By now there are several thousand Rhodes Scholars in positions of influence and power
subverting our national sovereignty. Of course, you don’t have to be a Rhodes Scholar to
believe in world government. The idea is now so prevalent among the academic elite that
it’s now downright respectable, if not mainstream, to believe that our constitution is
obsolete. Most Americans would probably like to get rid of the Second Amendment if
they could. No other unalienable right–the right to bear anns–has been under such
heavy and relentless assault from the mass media, which is controlled by the CFR
establishment.

Am I beginning to sound paranoid? There are probably even a few renegade Rhodes
Scholars who do not favor world government. But at least those of us who know why the
Rhodes Scholarships were created can look at all of those Rhodies in our government and
ask why there are so many of them making policy for the American people – such as
going to war against Yugoslavia and making strategic partnerships with all the countries
surrounding Russia.

Knowledge does not make one paranoid. Lack of knowledge does. Any Jew in Germany
who read Mein Kampf in 1932 would have known that Germany was going to be a very
dangerous place to be if Hitler came to power. He would not have been paranoid if he
acted on that knowledge. Were Russian anti-communists paranoid in 1916? Was David
Koresh paranoid about the U.S. government coming after him with guns and tanks?
Wayne Johnson wrote: “The issue is not so much whether history is being subverted to
serve evil, but rather whether such subversion can ultimately be successful.” My view is
that evil can indeed be defeated, but at what price in human suffering? The Russians
finally got rid of communism after 75 years of totalitarian rule and the slaughter of
millions. Nazism was finally defeated after bringing ruin to Europe and destroying
millions of lives.

Would it not have been better had Hitler been stopped in 1933 rather than in 1945? And
wouldn’t it have been better had the plans of Lenin been thwarted in 1916 than in 1989?
If knowledge of what the conspirators are planning can be exposed to millions of people,
we may yet be able to save this country by electing people to office who understand what
is at stake. Studying the conspiracy does not make one paranoid. But it does tend to make one
cynical about politics, government, bureaucracy, and the establishment. Johnson says he
once subscribed to Foreign Affairs, the journal of the Council on Foreign Relations, and
was bored by it. Well, in order to know what is going on in our education establishment,
I have to read journals of education, and there is no more boring body of writing in the
world than journals of education, mainly because they are so full of nonsense in
convoluted language meant to fill space in order to justify the payment of a salary.
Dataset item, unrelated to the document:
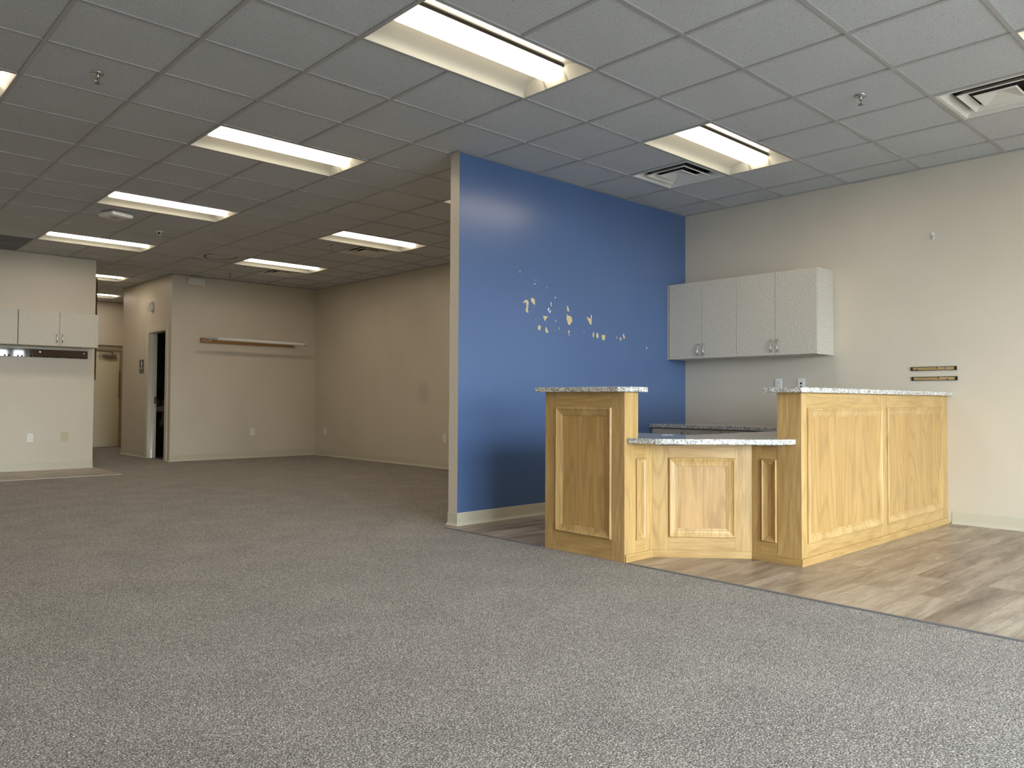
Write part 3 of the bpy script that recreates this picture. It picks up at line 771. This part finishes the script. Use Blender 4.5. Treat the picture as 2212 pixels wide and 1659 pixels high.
bm = B(); tube(bm, [(-.004, 0, .01), (-.012, 0, -.008), (-.018, 0, -.022), (-.026, 0, -.014)], .003, 6); obj('hook', bm, M_chrome, t)

# ------------------------------------------------------------------ back wall: rod on a board, emergency lamp box
t = thing('rod_rack', 'pine board with white sleeved rod on brackets, mounted on the back wall', 'clothes rod', (2.2, 10.08, 1.908))
bm = B(); box(bm, -.82, .81, -.019, 0, -.041, .040); obj('board', bm, W_BARE, t, .002)
for x, nm in ((-.77, 0), (.775, 1)):
    bm = B(); box(bm, x - .003, x + .003, -.022, -.019, -.03, .03); tube(bm, [(x, -.02, -.018), (x, -.18, .0 - .028), (x, -.29, -.026), (x, -.31, -.006)], .006, 8); tube(bm, [(x, -.02, .02), (x, -.10, -.018)], .004, 6); obj('bracket', bm, M_white, t)
bm = B(); tube(bm, [(-.86, -.30, .012), (-.64, -.30, .010)], .017, 14); obj('bare_rod', bm, mat('grey_rod', (.42, .42, .40), .4), t)
bm = B(); tube(bm, [(-.66, -.30, .012), (.74, -.30, .001), (.75, -.30, .001), (.87, -.30, .0)], [.024, .024, .027, .027], 16); obj('sleeve', bm, M_white, t)
t = thing('emergency_light', 'white rectangular box high on the back wall by the hallway corner', 'emergency light', (1.30, 10.08, 2.82))
bm = B(); box(bm, -.13, .13, -.05, 0, -.05, .05); obj('case', bm, M_white, t, .006)
bm = B(); box(bm, -.11, .11, -.053, -.05, -.035, .035); obj('lens_cover', bm, M_offw, t)

# ------------------------------------------------------------------ hallway: bathroom door frame, sign, alarm, end door
f = struct(bx('door_1', (.925, .94, 11.09, 11.175, 0, 2.152), M_frame, None, .002))
bm = B(); box(bm, .925, .94, 10.19, 10.27, 0, 2.152); obj('casing', bm, M_frame, f, .002)
bm = B(); box(bm, .925, .94, 10.27, 11.09, 2.068, 2.152); obj('casing', bm, M_frame, f, .002)
for d in ((.925, 1.066, 11.068, 11.089), (.925, 1.066, 10.271, 10.29)):
    bm = B(); box(bm, *d, 0, 2.068); obj('jamb', bm, M_frame, f)
bm = B(); box(bm, .925, 1.066, 10.29, 11.068, 2.048, 2.068); obj('jamb', bm, M_frame, f)
for y in (11.058, 10.29):
    bm = B(); box(bm, .985, 1.02, y, y + .01, 0, 2.048); obj('stop', bm, M_frame, f)
bm = B(); box(bm, 1.028, 1.062, 11.063, 11.068, .89, 1.01); obj('strike_plate', bm, M_brass, f)
# sign with a pictogram
t = thing('restroom_sign', 'dark restroom sign with a pale figure beside the bathroom doorway', 'sign', (.94, 11.42, 1.51))
bm = B(); box(bm, -.006, 0, -.10, .10, -.112, .112); obj('panel', bm, mat('sign_grey', (.035, .035, .035), .35), t, .002)
bm = B(); box(bm, -.008, -.006, -.075, .075, -.050, -.012); box(bm, -.008, -.006, -.07, .07, -.09, -.078); obj('lettering_band', bm, mat('sign_pale', (.34, .35, .34), .5), t)
bm = B(); lathe(bm, (0, 0, 0), [(.014, 0), (.014, .002)], 14); bmesh.ops.rotate(bm, verts=bm.verts, cent=(0, 0, 0), matrix=Matrix.Rotation(-PI / 2, 3, 'Y')); bmesh.ops.translate(bm, verts=bm.verts, vec=(-.006, -.01, .085))
box(bm, -.008, -.006, -.032, .012, .025, .068); box(bm, -.008, -.006, -.026, -.012, .0, .025); box(bm, -.008, -.006, -.008, .006, .0, .025); obj('pictogram', bm, mat('sign_white', (.8, .8, .8), .5), t)
t = thing('fire_alarm', 'white horn strobe fire alarm above the restroom sign', 'fire alarm', (.94, 11.0, 2.49))
bm = B(); box(bm, -.022, 0, .0, .15, -.055, .06); obj('speaker_grille', bm, mat('alarm_grey', (.42, .41, .38), .5), t, .004)
bm = B(); box(bm, -.055, 0, -.115, -.002, -.085, .065); obj('strobe_housing', bm, M_white, t, .008)
bm = B(); box(bm, -.068, -.055, -.08, -.035, -.06, .04); obj('strobe_lens', bm, M_offw, t, .004)
# end door
f = struct(bx('door_2', (.66, 1.545, 14.665, 14.70, .004, 1.935), M_cream))
bm = B(); box(bm, .62, 1.60, 14.63, 14.70, 1.94, 2.04); obj('frame_head', bm, M_dframe, f)
bm = B(); box(bm, 1.55, 1.60, 14.63, 14.70, 0, 1.94); obj('frame_jamb', bm, M_dframe, f)
bm = B(); box(bm, .62, .655, 14.63, 14.70, 0, 1.94); obj('frame_jamb', bm, M_dframe, f)
bm = B(); box(bm, 1.23, 1.46, 14.60, 14.664, 1.795, 1.85); cl = obj('closer_body', bm, M_steel, f, .006)
bm = B(); tube(bm, [(1.38, 14.60, 1.86), (1.40, 14.57, 1.90), (1.05, 14.58, 1.925), (.9, 14.62, 1.93)], .009, 6); obj('closer_arm', bm, M_steel, f)
bm = B(); box(bm, 1.16, 1.50, 14.662, 14.665, 1.74, 1.90); obj('closer_plate', bm, mat('closer_plate_tan', (.45, .39, .27), .5), f)
bm = B(); box(bm, 1.535, 1.549, 14.615, 14.664, .97, 1.53); obj('edge_guard', bm, M_steel, f)
bm = B(); box(bm, .62, 1.60, 14.60, 14.72, -.01, .006); obj('threshold', bm, M_steel, f)
# scalloped border strip at the free end of the kitchenette wall
bm = B(); pts = [(-.259, 1.22)]; z = 1.22
while z < 2.63:
    pts += [(-.240, z + .004), (-.236, z + .022), (-.240, z + .040), (-.247, z + .046)]; z += .05
pts += [(-.259, z)]
a = [bm.verts.new((x, 9.630, q)) for x, q in pts]; b = [bm.verts.new((x, 9.636, q)) for x, q in pts]
bm.faces.new(a); bm.faces.new(list(reversed(b)))
for i in range(len(pts)): bm.faces.new((a[i], a[(i + 1) % len(pts)], b[(i + 1) % len(pts)], b[i]))
bmesh.ops.triangulate(bm, faces=[q for q in bm.faces if len(q.verts) > 4])
tag(obj('border_strip', bm, mat('brown_card', (.20, .11, .04), .8)), 'brown scalloped border strip along the free end of the kitchenette wall', 'border')

# ------------------------------------------------------------------ bathroom basin seen through the dark doorway
t = thing('bathroom_sink', 'dim wall-hung sink with two taps inside the dark bathroom', 'sink', (1.52, 12.30, .80))
bm = B(); box(bm, -.26, .26, -.48, 0, -.055, .045); box(bm, -.26, .26, -.03, 0, .045, .15); obj('basin', bm, M_offw, t, .02)
bm = B(); tube(bm, [(0, -.09, .045), (0, -.09, .15), (0, -.13, .19), (0, -.19, .18), (0, -.20, .14)], .012, 10); obj('faucet', bm, M_chrome, t)
for x in (-.10, .10):
    bm = B(); lathe(bm, (x, -.09, .045), [(.02, 0), (.012, .02), (.012, .035), (.024, .045), (.02, .06)], 14); obj('tap', bm, M_chrome, t)
bm = B(); tube(bm, [(0, -.22, -.055), (0, -.22, -.26), (.0, -.18, -.32), (.0, -.12, -.30), (0, -.10, -.22), (0, 0, -.20)], .022, 10); obj('drain_trap', bm, M_offw, t)
t = thing('soap_dispenser', 'small soap dispenser on the wall above the dim bathroom sink', 'dispenser', (1.50, 12.31, 1.03))
bm = B(); box(bm, -.05, .05, -.09, 0, -.06, .09); obj('case', bm, mat('smoked_plastic', (.04, .04, .04), .12), t, .01)
bm = B(); lathe(bm, (0, -.05, -.075), [(.012, 0), (.014, .016)], 12); obj('nozzle', bm, M_chrome, t)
Colleges of education produce thousands of doctors of education who must find
employment somewhere in the mammoth education establishment. And so journals and
educational research projects proliferate just to keep all of these people busy.
Meanwhile, the education system is deliberately dumbing down the American people so
that they can be easily led into the new world order with little or no resistance.
Parents who understand what the conspiracy wants to do to their children are in a better
position to protect them than those parents who willingly put their children in the hands
of the enemy to be lobotomized. That’s why it’s important to know who is doing what to
whom and for what reason.

Most people, sadly to say, do not have the stomach to do this kind of research. But like
any hobby or pursuit, it can become quite challenging. There is also a kind of satisfaction
one gets in gaining knowledge that is withheld from the public at large. It’s nice to be
able to look at a fool like Strobe Talbott, Rhodes Scholar and assistant to Mad Madeleine
Halfbright, and know that he’s not fooling this writer. He may have the backing of the
Council on Foreign Relations, the President, and several multi-billion dollar foundations,
but he has the mind of a programmed robot.

Meanwhile, the conspiracy has highjacked our military services to do the dirty work for
NATO, the military arm of the Council on Foreign Relations. Kosovo was merely a
rehearsal for what is to come. I said as much in the columns I wrote during the war
against Yugoslavia. I wrote that the real target is Russia, and that NATO was preparing
for this conflict by forming strategic partnerships with all of the countries surrounding
Russia. In fact, dissident Alexandre Zinoviev, who recently returned to Russia, said in an
interview with Le Figaro in Paris (7/24/99):

“The Russian catastrophe was wanted and programmed by the West. I say this, because I
was, at a certain time, an initiate. I read the documents, participated in the studies which,
under the pretext of combatting an ideology, were preparing for the death of Russia.”

So the question is: Will American men and women be required to fight in this next war
over oil in the Caspian region? What do you think? Then there is the World Trade
Organization, which will now supercede our constitution with its rulings. Our
sovereignty is slowly being whittled away by the CFR establishment, and most
Americans haven’t a clue.

Whether you want to call these people conspirators, or insiders, or global planners
depends on your view of history. But whatever you call them, you should know who
they are, what they believe in, and where they want to lead us. For starters, I would
advise Wayne Johnson to read “Shadows of Power” by James Perloff. It’s a lot shorter
than Quigley’s book, but just as devastating.